In the 1936 presidential election, Alf Landon, the republican governor of Kansas, faced off against President Franklin Roosevelt. To predict how the election might turn out, the Literary Digest sent out 10 million “straw” ballots. Potential voters returned 2.4 million ballots, a return rate of approximately 25%. The results were unambiguous. The Digest predicted that Landon would beat Roosevelt 57% to 43%. As it turned out, Roosevelt won 62% of the vote to Landon’s 37%.
So, what happened? The problem was that the Literary Digest used lists of phone numbers, driver registrations, and country club memberships to create its mailing list. But in 1936, America was in the midst of the Great Depression and only the wealthy could afford luxury items like these. The vast majority of Americans had nothing. They were just trying to get by. Hence, an unbalanced sampling process resulted in an unbalanced sample, resulting in a skewed prediction.
It appears that balance is still an issue. A poll by the Des Moines Register – taken just days before the election – showed Vice President Harris leading Donald Trump 47% to 44%. But Trump beat Harris by 14 points in Iowa. It wasn’t even close. J. Ann Selzer, the renowned pollster who conducted the poll, now says she will review the data. My guess is that this was an unbalanced sample, with too many Democrats on the call list and too few Republicans.
Balance is also important in AI. A balanced training dataset, for example, is critical to success. Let’s consider a concrete example.
The Open Images and ImageNet training datasets have played an important role in AI over the last decade. Some of the most prestigious AI image classification contests feature these datasets in their competitions.
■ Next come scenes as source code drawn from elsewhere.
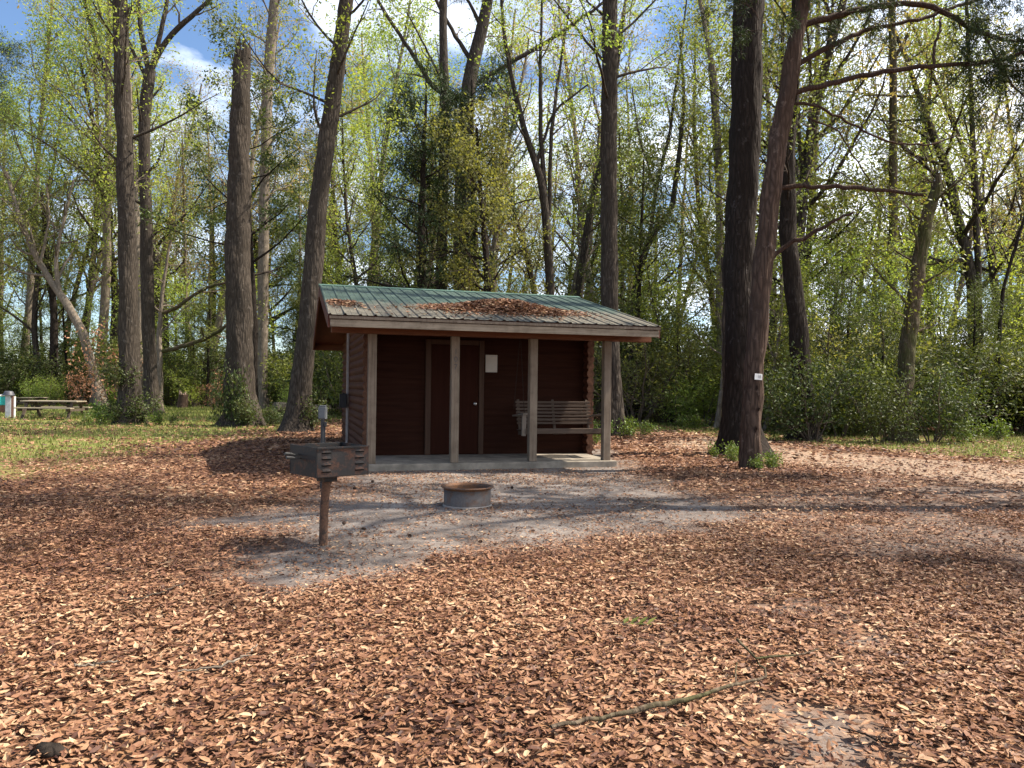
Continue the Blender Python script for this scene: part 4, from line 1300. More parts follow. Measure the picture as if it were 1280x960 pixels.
def ly_for(px, x, lz=1.0):
    ys = np.linspace(1, 7.5, 400)
    return ys[np.argmin([abs(pix(cab(x, yy, lz))[0] - px) for yy in ys])]


cabin = thing('log_cabin', 'dark red log cabin with green metal roof and a porch on four posts', 'cabin', CO, CYAW)
X0, X1 = -.744, 4.843          # roof ends
YE, YR, ZE, ZR = -.706, 3.324, 2.345, 3.2895
SL = (ZR - ZE) / (YR - YE)
roof_z = lambda y: ZR - SL * abs(y - YR)
CH = .145


def log_profile(hw=.075, h=CH, n=7):
    t = np.linspace(0, 1, n)
    w = hw * .58 + hw * .42 * np.sin(PI * t)
    return np.vstack([np.stack([w, t * h], 1), np.stack([-w[::-1], t[::-1] * h], 1)])


def capped(mb, prof, o, u, v, w, length, mi, mi_end):
    p0, p1 = mb.extrude(prof, o, u, v, w, length, mi)
    n = len(prof)
    for p in (p0, p1):
        c = p.mean(0)
        mb.add(np.vstack([p, c]), [[i, (i + 1) % n, n, n] for i in range(n)], mi_end)


def wall_y(x, nm):
    rr = random.Random(int(x * 10) + 3)
    mb = MB()
    for q in range(22):
        z = -.11 + q * CH
        zt = z + CH
        ya, yb = 1.27 + rr.uniform(-.012, .012), 6.95 + rr.uniform(-.01, .01)
        half = (ZR - .1 - zt) / SL
        ya, yb = max(ya, YR - half), min(yb, YR + half)
        if yb - ya < .3:
            break
        capped(mb, log_profile(), (x, ya, z), (1, 0, 0), (0, 0, 1), (0, 1, 0), yb - ya, 0, 1)
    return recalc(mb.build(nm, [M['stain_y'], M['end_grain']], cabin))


def wall_x(y, nm, top):
    mb = MB()
    prof = log_profile(.06)
    prof[:, 0] = np.sign(prof[:, 0]) * (.05 + .35 * (np.abs(prof[:, 0]) - .035))
    for q in range(21):
        z = -.11 + CH * .5 + q * CH
        if z + CH > top:
            break
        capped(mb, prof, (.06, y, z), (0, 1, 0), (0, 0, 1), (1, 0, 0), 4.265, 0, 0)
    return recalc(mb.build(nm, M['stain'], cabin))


wall_y(.039, 'side_wall')
wall_y(4.345, 'side_wall')
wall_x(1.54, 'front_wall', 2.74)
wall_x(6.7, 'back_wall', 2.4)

mb = MB().box((-.13, -.16, -.13), (4.29, 1.52, 0))
bevel(mb.build('porch_slab', M['concrete'], cabin), .012)
for q, px in enumerate((463, 567, 665.8, 757)):
    x = 4.1345 * q / 3
    mb = MB().box((x - .068, -.068, 0.0), (x + .068, .068, 2.118))
    po = bevel(mb.build('porch_post', M['post'], cabin), .008)
    if q == 1:
        for s, zz in (('1', 1.86), ('0', 1.73), ('7', 1.60)):
            text_mesh(s, .13, .002, 'carved_number', M['ink'], po, (x, -.0705, zz), (PI / 2, 0, 0))
xb0, xb1 = lx(414, 0, 2.2), lx(812, 0, 2.2)
mb = MB().box((xb0, -.075, 2.12), (xb1, .075, 2.31))
bevel(mb.build('porch_beam', M['beam'], cabin), .006)

# roof sheets: ribbed metal on a board deck
def rib_line():
    xs, hs = [], []
    x = X0
    while x < X1 - .02:
        for dx, h in ((0, 0), (.016, .019), (.04, .019), (.056, 0), (.13, 0), (.134, .004), (.142, .004), (.146, 0)):
            if x + dx < X1:
                xs.append(x + dx)
                hs.append(h)
        x += .2286
    xs.append(X1)
    hs.append(0)
    return np.array(xs), np.array(hs)


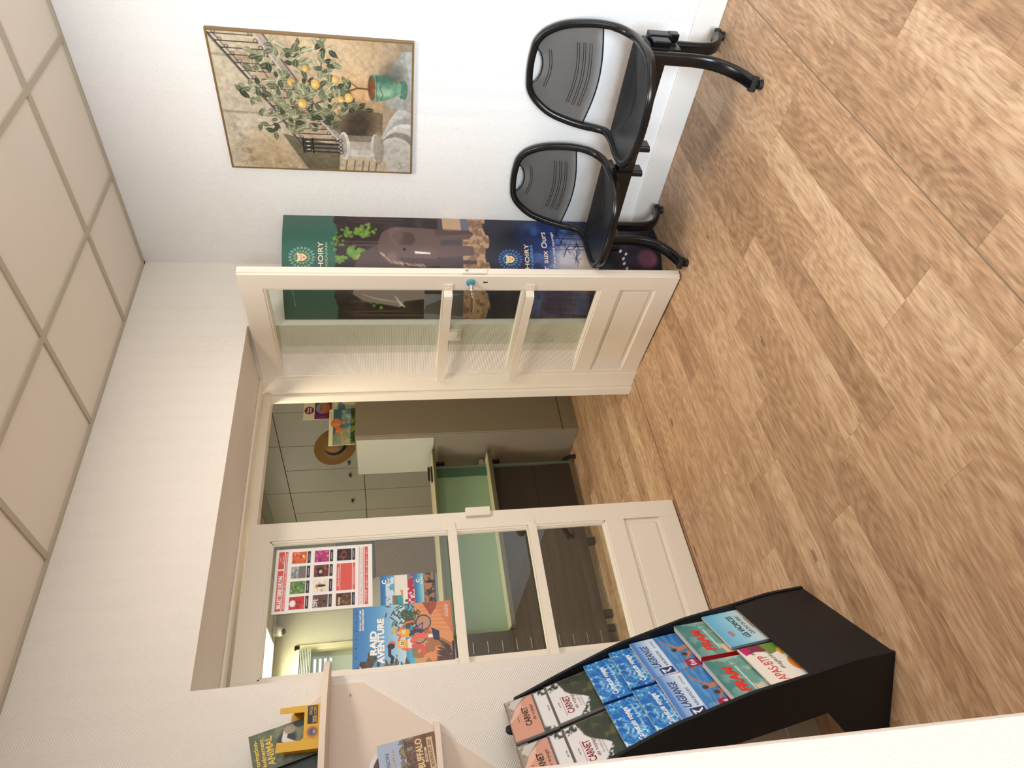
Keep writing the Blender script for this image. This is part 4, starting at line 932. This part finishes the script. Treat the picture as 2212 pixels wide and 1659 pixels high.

These two pie charts identify the origin of the images in these datasets by country. But do you notice something odd? Do you see it? A majority of the images in these two datasets come from Western countries – the United States (US), Great Britain (GB), France (FR), Canada (CA), Australia (AU), and Italy (IT). But how do you think models trained on this data performed when asked to classify an image from a non-Western country or culture?
Here, we see two images. The ground truth, in this case, is soap. But look closely at what the models predicted on the left. All of them predicted that this was food or a food item. Note: these models were developed by major AI players – Google, IBM, Microsoft, and Tencent. What’s going on here? Again, it’s all about balance. Models trained on unbalanced data sets have much greater difficulty identifying household items (soap, spices, sofas, beds, and so forth) when the image in this example is from a lower-income country. In short, the models misclassified this image because they had not “seen” enough images like it during training.
We have now traversed the centuries, from the fascinating process of electing a Venetian Doge to AI training datasets. In each example, we saw that balance is a crucial concept when modeling reality. Achieving it results in a helpful model, an accurate approximation of reality. But when balance is absent, it’s like driving down the highway on a set of unbalanced tires. Everything shakes and rattles in the most uncomfortable way. When that happens, all one can do is pull over and have a tire technician add lead weights in the right places.